Instrumentation |
Piano, Oboe, Horn, Violin, Cello |
Scored for |
Quintet |
Type of score |
Full score, Parts |
Movement(s) |
1 to 1 from 1 |
Publisher |
I Ching Music |
Difficulty |
Advanced |
Duration |
9'20 |
for violin, oboe, horn, piano and 'cello
Written from April 2014 to September 2017
This work uses the acronym or Sphinx:
S(for Eb), E, A, G, H (B), & A
The work uses a rotation of:
Eb,E,A,G,B,A;
tempo of Eb - 105 b.p.m.
E,A,G,B,A,Eb;
tempo of E - 109 b.p.m.
A,G,B,A,Eb,E;
tempo of A - 145 b.p.m.
G,B,A,Eb,E,A;
tempo of G - 131.4 b.p.m.
B,A,Eb,E,A,G;
tempo of B - 164 b.p.m.
A,Eb,E,A,G,Eb;
tempo of A - 145 b.p.m.
The title Seagha & Ground implies two parts, but it is two parts simultaneously are as one.

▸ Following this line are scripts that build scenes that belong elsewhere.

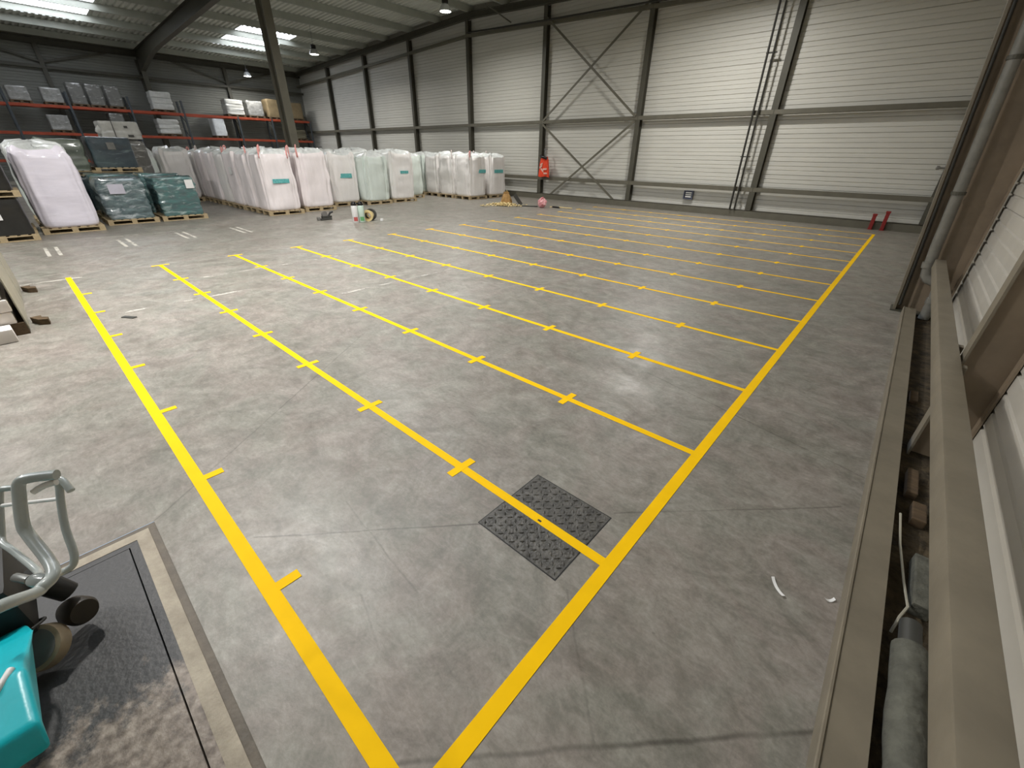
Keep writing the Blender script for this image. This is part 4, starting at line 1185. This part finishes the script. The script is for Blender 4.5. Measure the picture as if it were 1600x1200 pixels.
# ================================================================= SMALL THINGS
# hi-vis vest
vt = empty('hi_vis_vest', (-4.1, 18.1, 1.0), 'orange hi-vis vest hanging on the back wall post', 'vest')
b = MB()
nz, nu = 14, 14; vs = []; fs = []
for side in (0, 1):
    for i in range(nz + 1):
        t = i / nz
        hw = 0.33 - 0.13 * t - (0.03 if t > 0.9 else 0)
        for k in range(nu + 1):
            u = -1 + 2 * k / nu
            dep = 0.07 * math.cos(u * PI / 2) + 0.02 * math.sin(7 * u + 3 * t) + 0.02 * noise.noise(Vector((u * 3, t * 4, side)))
            y = (-dep if side == 0 else 0.07 + dep * 0.3)
            vs.append((u * hw - 0.03 * (1 - t), y, 0.02 + 0.88 * t + 0.02 * math.sin(4 * u) * (1 - t)))
W_ = nu + 1; off = (nz + 1) * W_
for i in range(nz):
    for k in range(nu):
        a = i * W_ + k
        fs += [(a, a + 1, a + W_ + 1, a + W_), (off + a, off + a + W_, off + a + W_ + 1, off + a + 1)]
for i in range(nz):
    for k in (0, nu):
        a = i * W_ + k; fs.append((a, a + W_, off + a + W_, off + a))
for k in range(nu):
    for i in (0, nz):
        a = i * W_ + k; fs.append((a, a + 1, off + a + 1, off + a))
b.add(vs, fs); b.build('vest_body', M['vest'], vt, smooth=True)
for (u0, u1, z0, z1, sl) in ((-0.24, -0.02, 0.42, 0.5, 0.1), (-0.12, 0.06, 0.28, 0.36, -0.14), (0.02, 0.22, 0.32, 0.4, 0.02), (0.08, 0.24, 0.14, 0.21, 0.0), (-0.16, 0.0, 0.54, 0.61, 0.06)):
    b = MB(); vs = []
    n = 4
    for k in range(n + 1):
        u = u0 + (u1 - u0) * k / n; dz = sl * (k / n - 0.5)
        dep = 0.105 * math.cos(max(-1, min(1, u / 0.3)) * PI / 2) + 0.012
        for z in (z0, z1):
            vs += [(u - 0.015, -dep, z + dz), (u - 0.015, -dep + 0.02, z + dz)]
    fs = []
    for k in range(n):
        a = 4 * k; fs += [(a, a + 4, a + 6, a + 2), (a + 1, a + 3, a + 7, a + 5), (a, a + 1, a + 5, a + 4), (a + 2, a + 6, a + 7, a + 3)]
    b.add(vs, fs); b.build('reflective_strip', M['refl'], vt)
b = MB(); b.tube([(-0.2, -0.05, 0.93), (-0.08, -0.11, 0.9), (0.08, -0.11, 0.87), (0.2, -0.05, 0.82)], 0.055, 10); b.build('black_collar', M['blackp'], vt, smooth=True)
b = MB(); b.cham(-0.03, 0.03, 0.02, 0.06, 0.92, 1.22, 0.01); b.cham(-0.04, 0.04, 0.02, 0.2, 1.19, 1.23, 0.008); b.build('hanging_hook', M['galv'], vt)
# wall vent
vn = empty('wall_vent', (3.16, 18.5, 0.46), 'small blue-grey louvred vent low on the back wall', 'vent')
b = MB(); b.box(-0.19, 0.19, -0.03, 0.06, 0, 0.03); b.box(-0.19, 0.19, -0.03, 0.06, 0.29, 0.32); b.box(-0.19, -0.15, -0.03, 0.06, 0.03, 0.29); b.box(0.15, 0.19, -0.03, 0.06, 0.03, 0.29); b.box(-0.15, 0.15, 0.03, 0.06, 0.03, 0.29)
b.build('vent_frame', M['vent'], vn)
for z in (0.07, 0.145, 0.22):
    b = MB(); b.box(-0.11, 0.13, -0.02, 0.0, z, z + 0.045); b.build('louvre', M['white'], vn)
# red stubs
for i, (x, zt_, lb) in enumerate(((9.38, 0.46, 'shorter red steel stub on the base channel, left one'), (9.68, 0.56, 'taller red steel stub on the base channel, right one'))):
    r = empty('red_stub', (x, 18.16, 0), lb, 'post', 'red stubs by the wall')
    b = MB(); b.cham(-0.05, 0.05, -0.04, 0.04, 0.012, zt_, 0.012); b.build('stub_body', M['red'], r)
    b = MB(); b.cham(-0.065, 0.065, -0.055, 0.055, 0.0, 0.014, 0.003); b.build('foot', M['red'], r)
    b = MB(); b.cham(-0.06, 0.06, -0.05, 0.05, zt_ - 0.05, zt_ + 0.01, 0.01); b.build('cap', M['red'], r)
# bottles and tape rolls in front of the bags
for i, (x, y, m, lg, lb) in enumerate(((-2.86, 6.93, 'white', 'redp', 'tall white bottle with red logo standing before the bags'), (-2.80, 7.12, 'mint', 'grnp', 'tall pale green bottle with green logo beside the white bottle'))):
    r = empty('marking_bottle', (x, y, 0), lb, 'bottle', 'marking bottles')
    b = MB(); b.lathe([(0.0001, 0), (0.085, 0.0), (0.095, 0.015), (0.095, 0.46), (0.08, 0.51), (0.05, 0.53)], 24); b.build('bottle_body', M[m], r, smooth=40)
    b = MB(); b.lathe([(0.05, 0.53), (0.085, 0.50), (0.09, 0.56), (0.05, 0.59), (0.05, 0.61)], 20); b.build('pump_top', M['blackp'], r, smooth=40)
    b = MB(); b.cham(-0.02, 0.11, -0.018, 0.018, 0.57, 0.61, 0.006); b.build('pump_lever', M['blackp'], r)
    b = MB(); vs = []
    for k in range(7):
        a = math.radians(-62 + 12 * k)
        for z in (0.05, 0.17): vs.append((0.097 * math.cos(a), 0.097 * math.sin(a), z))
    b.add(vs, [(2 * k, 2 * k + 2, 2 * k + 3, 2 * k + 1) for k in range(6)]); b.build('logo', M[lg], r, fix=False)
def tape_roll(x, y, rad, wdt, axis, m1, m2, lb):
    r = empty('tape_roll', (x, y, rad), lb, 'tape roll', 'tape rolls by the bottles')
    ax = Vector(axis).normalized()
    q = Vector((0, 0, 1)).rotation_difference(ax)
    r.rotation_mode = 'QUATERNION'; r.rotation_quaternion = q
    b = MB(); seg = 28; vs = []; fs = []
    prof = [(rad * 0.62, -wdt / 2), (rad, -wdt / 2), (rad, wdt / 2), (rad * 0.62, wdt / 2)]
    for k in range(seg):
        a = 2 * PI * k / seg
        vs += [(p * math.cos(a), p * math.sin(a), h) for p, h in prof]
    for k in range(seg):
        n_ = (k + 1) % seg
        for j in range(4): fs.append((4 * k + j, 4 * k + (j + 1) % 4, 4 * n_ + (j + 1) % 4, 4 * n_ + j))
    b.add(vs, fs); b.build('wound_tape', M[m1], r, smooth=40)
    b = MB(); seg = 28; vs = []; fs = []
    prof = [(rad * 0.54, -wdt / 2 - 0.004), (rad * 0.62, -wdt / 2 - 0.004), (rad * 0.62, wdt / 2 + 0.004), (rad * 0.54, wdt / 2 + 0.004)]
    for k in range(seg):
        a = 2 * PI * k / seg
        vs += [(p * math.cos(a), p * math.sin(a), h) for p, h in prof]
    for k in range(seg):
        n_ = (k + 1) % seg
        for j in range(4): fs.append((4 * k + j, 4 * k + (j + 1) % 4, 4 * n_ + (j + 1) % 4, 4 * n_ + j))
    b.add(vs, fs); b.build('cardboard_core', M[m2], r, smooth=40)
tape_roll(-2.85, 7.36, 0.17, 0.06, (0.75, -0.66, 0), 'cream', 'kraft', 'cream tape roll standing upright right of the bottles')
tape_roll(-2.98, 7.55, 0.18, 0.14, (0.75, -0.66, 0), 'dkgrey', 'cream', 'dark tape roll standing behind the cream roll')
b = MB(); b.cham(-0.045, 0.045, -0.03, 0.03, 0, 0.07, 0.008); o = b.build('tape_offcut', M['paper']); o.location = (-2.62, 7.72, 0); o.rotation_euler.z = 0.5
tag(o, 'small pale tape offcut on the floor right of the rolls', 'scrap')
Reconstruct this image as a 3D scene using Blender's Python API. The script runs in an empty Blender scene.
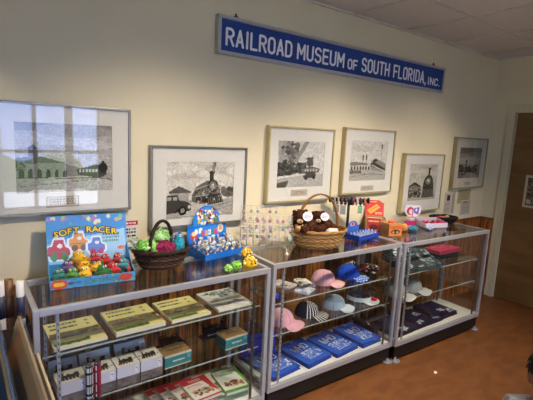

The use of the melody Seagha in a fugue where the melody is alternating between the use of the harmonic row of each rotation of Seagha. Each time the harmonic row is presented another tone is added to the melody going from two tones to all six. Each time the overall melody completes and the tempo changes, one less harmonic tone row is used, eliminating the shortest row (2 tone through 6 first, then 3 tone to 6, 4 tone to 6 etc.).
The concept of ground is sort of like a cannon, but it is simply the repetition of a base line; which of course is Seagha.